Griffin once dropped $238 million on a four-floor penthouse in Manhattan, a property the Wall Street Journal deemed “America’s most expensive house.” The enormous sum paid for that piece of real estate is but one example of the kind of big transactions Griffin is known to undertake. He often drops quite a bit of cash on major artworks, too: In 2020, he spent $100 million on Jean-Michel Basquiat’s 1982 painting Boy and Dog in a Johnnypump, which he then quickly displayed at the Art Institute of Chicago, where he is a long-time trustee.

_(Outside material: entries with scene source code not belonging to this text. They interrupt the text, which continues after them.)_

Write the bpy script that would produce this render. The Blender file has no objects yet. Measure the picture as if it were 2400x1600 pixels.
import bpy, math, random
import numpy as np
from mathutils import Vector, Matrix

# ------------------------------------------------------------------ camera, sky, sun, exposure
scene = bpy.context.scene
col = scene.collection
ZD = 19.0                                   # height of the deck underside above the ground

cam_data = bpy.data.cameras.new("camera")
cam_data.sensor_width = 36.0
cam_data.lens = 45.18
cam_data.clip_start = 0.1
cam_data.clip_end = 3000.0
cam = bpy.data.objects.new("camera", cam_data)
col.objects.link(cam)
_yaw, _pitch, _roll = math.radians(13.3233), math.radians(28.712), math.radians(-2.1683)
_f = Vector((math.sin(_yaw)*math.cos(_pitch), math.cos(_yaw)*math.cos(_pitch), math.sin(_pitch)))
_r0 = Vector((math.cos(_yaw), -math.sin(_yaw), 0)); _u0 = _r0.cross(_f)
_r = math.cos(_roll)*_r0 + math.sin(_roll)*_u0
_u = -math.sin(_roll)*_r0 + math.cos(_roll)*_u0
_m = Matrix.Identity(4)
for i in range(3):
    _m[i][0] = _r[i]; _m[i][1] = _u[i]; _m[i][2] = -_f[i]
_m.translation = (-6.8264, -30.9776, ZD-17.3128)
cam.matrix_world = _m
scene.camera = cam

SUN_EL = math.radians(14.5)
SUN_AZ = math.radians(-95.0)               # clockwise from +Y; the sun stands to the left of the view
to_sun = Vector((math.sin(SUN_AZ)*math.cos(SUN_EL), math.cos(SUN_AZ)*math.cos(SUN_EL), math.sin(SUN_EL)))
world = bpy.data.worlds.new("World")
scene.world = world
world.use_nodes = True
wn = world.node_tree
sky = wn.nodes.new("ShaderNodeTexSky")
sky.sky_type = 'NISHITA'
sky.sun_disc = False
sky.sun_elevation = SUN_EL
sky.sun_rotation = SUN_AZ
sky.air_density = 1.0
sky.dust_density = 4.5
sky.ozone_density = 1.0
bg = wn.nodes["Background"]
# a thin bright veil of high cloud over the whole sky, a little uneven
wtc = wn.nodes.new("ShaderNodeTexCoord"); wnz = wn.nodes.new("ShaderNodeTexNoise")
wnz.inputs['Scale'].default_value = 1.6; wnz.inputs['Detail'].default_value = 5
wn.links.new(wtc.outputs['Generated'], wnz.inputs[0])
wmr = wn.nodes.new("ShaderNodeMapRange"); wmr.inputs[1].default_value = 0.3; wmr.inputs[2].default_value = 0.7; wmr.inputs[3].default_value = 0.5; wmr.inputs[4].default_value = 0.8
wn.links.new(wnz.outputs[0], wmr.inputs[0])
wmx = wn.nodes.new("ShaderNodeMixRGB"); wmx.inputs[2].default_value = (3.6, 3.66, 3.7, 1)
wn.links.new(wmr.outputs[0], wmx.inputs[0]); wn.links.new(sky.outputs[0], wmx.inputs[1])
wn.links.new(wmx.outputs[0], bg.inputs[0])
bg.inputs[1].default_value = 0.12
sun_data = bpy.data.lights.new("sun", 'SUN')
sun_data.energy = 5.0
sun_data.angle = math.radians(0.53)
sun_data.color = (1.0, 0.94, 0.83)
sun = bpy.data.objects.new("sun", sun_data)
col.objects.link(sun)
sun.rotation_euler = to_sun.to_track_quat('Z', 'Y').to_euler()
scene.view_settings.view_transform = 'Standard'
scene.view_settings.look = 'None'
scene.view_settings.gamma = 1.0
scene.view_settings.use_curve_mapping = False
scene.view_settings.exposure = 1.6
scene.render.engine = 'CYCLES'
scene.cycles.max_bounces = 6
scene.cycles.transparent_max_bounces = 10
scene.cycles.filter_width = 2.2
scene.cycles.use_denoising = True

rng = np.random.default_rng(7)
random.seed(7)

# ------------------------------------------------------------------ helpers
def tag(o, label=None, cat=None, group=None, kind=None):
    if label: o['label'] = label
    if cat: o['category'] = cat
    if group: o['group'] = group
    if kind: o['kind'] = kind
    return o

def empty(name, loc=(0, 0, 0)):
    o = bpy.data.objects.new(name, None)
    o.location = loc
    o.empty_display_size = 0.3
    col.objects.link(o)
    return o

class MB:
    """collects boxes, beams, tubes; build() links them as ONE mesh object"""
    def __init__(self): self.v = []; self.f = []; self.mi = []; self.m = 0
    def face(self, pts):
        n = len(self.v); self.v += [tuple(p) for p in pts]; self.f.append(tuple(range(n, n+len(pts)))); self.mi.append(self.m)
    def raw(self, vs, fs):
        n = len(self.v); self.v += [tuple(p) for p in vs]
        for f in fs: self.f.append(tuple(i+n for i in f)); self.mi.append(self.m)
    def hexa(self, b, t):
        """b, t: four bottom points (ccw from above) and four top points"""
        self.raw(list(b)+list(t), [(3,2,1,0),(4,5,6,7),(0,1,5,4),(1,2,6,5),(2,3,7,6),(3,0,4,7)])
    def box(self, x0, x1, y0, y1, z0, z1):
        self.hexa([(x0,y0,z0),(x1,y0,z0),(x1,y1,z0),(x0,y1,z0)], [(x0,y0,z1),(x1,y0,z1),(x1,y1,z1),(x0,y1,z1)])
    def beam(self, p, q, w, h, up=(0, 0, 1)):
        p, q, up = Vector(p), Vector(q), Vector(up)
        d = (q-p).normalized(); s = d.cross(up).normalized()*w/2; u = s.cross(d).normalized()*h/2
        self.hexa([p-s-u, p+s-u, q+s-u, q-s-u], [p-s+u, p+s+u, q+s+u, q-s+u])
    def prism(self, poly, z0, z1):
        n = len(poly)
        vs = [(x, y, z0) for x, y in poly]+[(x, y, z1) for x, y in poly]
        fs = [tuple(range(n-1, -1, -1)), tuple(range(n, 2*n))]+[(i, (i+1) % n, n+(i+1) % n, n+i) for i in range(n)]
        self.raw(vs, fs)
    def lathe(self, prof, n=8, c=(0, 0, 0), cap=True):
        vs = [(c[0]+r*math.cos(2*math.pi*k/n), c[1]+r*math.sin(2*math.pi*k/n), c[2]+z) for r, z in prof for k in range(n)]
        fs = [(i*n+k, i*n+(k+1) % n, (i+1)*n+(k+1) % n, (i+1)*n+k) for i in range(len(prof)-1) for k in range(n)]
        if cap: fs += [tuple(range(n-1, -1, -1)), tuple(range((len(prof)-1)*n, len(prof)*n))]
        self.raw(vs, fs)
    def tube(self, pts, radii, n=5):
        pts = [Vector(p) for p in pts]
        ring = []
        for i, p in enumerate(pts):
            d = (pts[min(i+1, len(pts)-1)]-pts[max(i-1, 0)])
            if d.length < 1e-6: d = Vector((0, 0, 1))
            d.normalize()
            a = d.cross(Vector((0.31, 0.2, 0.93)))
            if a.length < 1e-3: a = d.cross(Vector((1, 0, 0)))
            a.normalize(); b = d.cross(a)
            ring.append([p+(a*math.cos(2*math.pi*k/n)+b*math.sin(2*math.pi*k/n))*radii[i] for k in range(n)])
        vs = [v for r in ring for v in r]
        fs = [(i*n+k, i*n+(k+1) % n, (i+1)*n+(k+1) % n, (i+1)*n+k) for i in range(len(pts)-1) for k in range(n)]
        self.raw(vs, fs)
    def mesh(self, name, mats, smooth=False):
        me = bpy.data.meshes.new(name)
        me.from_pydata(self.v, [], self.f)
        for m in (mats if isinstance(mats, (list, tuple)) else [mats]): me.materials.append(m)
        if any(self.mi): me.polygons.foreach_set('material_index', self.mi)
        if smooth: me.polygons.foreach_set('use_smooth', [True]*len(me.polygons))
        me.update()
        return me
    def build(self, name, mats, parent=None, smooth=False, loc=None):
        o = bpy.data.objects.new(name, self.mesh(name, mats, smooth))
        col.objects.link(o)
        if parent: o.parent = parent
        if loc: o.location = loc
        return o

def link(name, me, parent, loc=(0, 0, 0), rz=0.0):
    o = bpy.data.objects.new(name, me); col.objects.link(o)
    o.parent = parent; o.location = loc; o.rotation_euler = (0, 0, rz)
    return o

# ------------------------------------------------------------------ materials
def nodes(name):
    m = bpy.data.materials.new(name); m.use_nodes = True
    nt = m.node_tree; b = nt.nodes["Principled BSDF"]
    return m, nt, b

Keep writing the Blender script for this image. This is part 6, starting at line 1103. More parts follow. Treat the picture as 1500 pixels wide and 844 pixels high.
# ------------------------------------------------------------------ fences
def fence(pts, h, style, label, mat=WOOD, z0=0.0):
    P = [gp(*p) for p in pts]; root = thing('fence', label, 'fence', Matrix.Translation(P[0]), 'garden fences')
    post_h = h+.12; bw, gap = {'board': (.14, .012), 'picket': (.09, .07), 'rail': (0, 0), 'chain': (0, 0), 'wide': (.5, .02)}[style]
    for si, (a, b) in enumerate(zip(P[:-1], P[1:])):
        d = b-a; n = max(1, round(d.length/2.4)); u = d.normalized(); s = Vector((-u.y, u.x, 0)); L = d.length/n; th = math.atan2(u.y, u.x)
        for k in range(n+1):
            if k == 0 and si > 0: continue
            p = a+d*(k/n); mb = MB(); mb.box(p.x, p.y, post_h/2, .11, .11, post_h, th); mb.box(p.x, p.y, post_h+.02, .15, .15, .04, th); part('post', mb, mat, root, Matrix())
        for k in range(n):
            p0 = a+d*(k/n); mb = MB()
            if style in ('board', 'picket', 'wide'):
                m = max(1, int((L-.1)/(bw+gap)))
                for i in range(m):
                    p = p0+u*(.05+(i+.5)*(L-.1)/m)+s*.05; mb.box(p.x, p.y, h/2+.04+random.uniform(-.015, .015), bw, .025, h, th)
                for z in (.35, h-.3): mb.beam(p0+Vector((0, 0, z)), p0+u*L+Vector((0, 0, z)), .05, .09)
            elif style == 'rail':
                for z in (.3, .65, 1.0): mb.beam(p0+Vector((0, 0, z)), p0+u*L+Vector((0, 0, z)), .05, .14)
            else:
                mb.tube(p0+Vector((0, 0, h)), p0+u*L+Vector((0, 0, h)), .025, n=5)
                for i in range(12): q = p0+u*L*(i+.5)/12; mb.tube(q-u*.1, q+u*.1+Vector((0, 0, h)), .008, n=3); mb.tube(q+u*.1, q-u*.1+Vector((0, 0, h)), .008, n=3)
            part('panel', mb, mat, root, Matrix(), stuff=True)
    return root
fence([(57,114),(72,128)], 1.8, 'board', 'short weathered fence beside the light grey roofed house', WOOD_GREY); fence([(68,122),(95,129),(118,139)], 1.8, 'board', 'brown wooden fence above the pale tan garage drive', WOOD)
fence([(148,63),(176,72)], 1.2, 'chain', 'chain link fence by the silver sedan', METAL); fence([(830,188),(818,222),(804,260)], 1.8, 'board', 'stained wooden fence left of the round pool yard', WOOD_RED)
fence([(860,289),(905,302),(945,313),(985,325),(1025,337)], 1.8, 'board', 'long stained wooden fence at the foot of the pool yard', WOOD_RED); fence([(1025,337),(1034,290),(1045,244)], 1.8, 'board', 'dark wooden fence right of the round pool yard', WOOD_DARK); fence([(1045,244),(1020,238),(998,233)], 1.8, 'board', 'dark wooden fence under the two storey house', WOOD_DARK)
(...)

Of his long-term dedication to supporting the arts, Griffin has said, “The arts are the soul of our city. I believe that each of us in experiencing the arts has an opportunity for personal growth.”

In Griffin’s collection are a prized Willem de Kooning painting (which he bought privately for $300 million from David Geffen), as well as works by Jackson Pollock, Paul Cézanne, Jasper Johns, Njideka Akunyili Crosby, and many more. He remains one of the most active art buyers globally. In 2004, he reportedly paid a record price of $60 million for Paul Cézanne’s painting Curtain, Jug and Fruit Bowl (ca. 1893).

In 2006, he bought Jasper Johns’s famous 1959 painting False Start from David Geffen for a reported $80 million. (The painting had already become famous in art-market history, when S. I. Newhouse, with dealer Larry Gagosian bidding on his behalf, purchased it at Sotheby’s in 1988 for a then-record price of $17 million.) That same year, Griffin underwrote a $19 million Renzo Piano–designed expansion of the Art Institute of Chicago for its modern wing. Hanging elsewhere in the museum is a Cézanne on loan from Griffin’s private collection.

In 2021, Griffin made headlines when he spent $43.2 million on a rare copy of the U.S. Constitution, outbidding ConstitutionDAO, a coalition of some 17,000 people, who had collectively promised more than $40 million to purchase it. “The U.S. Constitution is a sacred document that enshrines the rights of every American and all those who aspire to be,” said Griffin, who said he would loan the document to the Crystal Bridges Museum of American Art in Bentonville, Arkansas. 

In 2015, he donated $40 million to the Museum of Modern Art and $10 million to the Museum of Contemporary Art Chicago. In 2018, Griffin donated $16 million to the Norton Museum of Art in West Palm Beach, Florida. In 2019, Griffin gave $25 million to the Shed, a performing arts center and art space in New York. That same year, he also gave a whopping $125 million to Chicago’s Museum of Science and Industry, which announced that it would change its name following the donation.

And in 2021, he donated $10 million to the Smithsonian’s National Air and Space Museum in Washington, D.C., that would allow the institution to create an exhibition titled “Exploring the Planets”; the gallery hosting this exhibition will also be named in his honor. In 2022, he donated $40 million to New York’s American Museum of Natural History for its forthcoming Center for Science, Education and Innovation, set to open in winter 2022–23; the museum will name the center’s four-story atrium space in Griffin’s honor.

A longtime resident of Chicago, Griffin made headlines again when he announced in June 2022 that he would move Citadel’s headquarters—and his primary residence—from the Windy City to Miami.

In a bold stance in 2024, Griffin paused donations to Harvard, less than one year after donating $300 million to the Faculty of Arts and Sciences, due its handling of antisemitism on campus. His company also pledged not hire any Harvard students who allegedly signed a controversial student group letter in response to Hamas’ October 7 attack on Israel. Having donated more than $500 million total, Griffin is the largest donor to publicly stop monetary donations to the university over the global affair.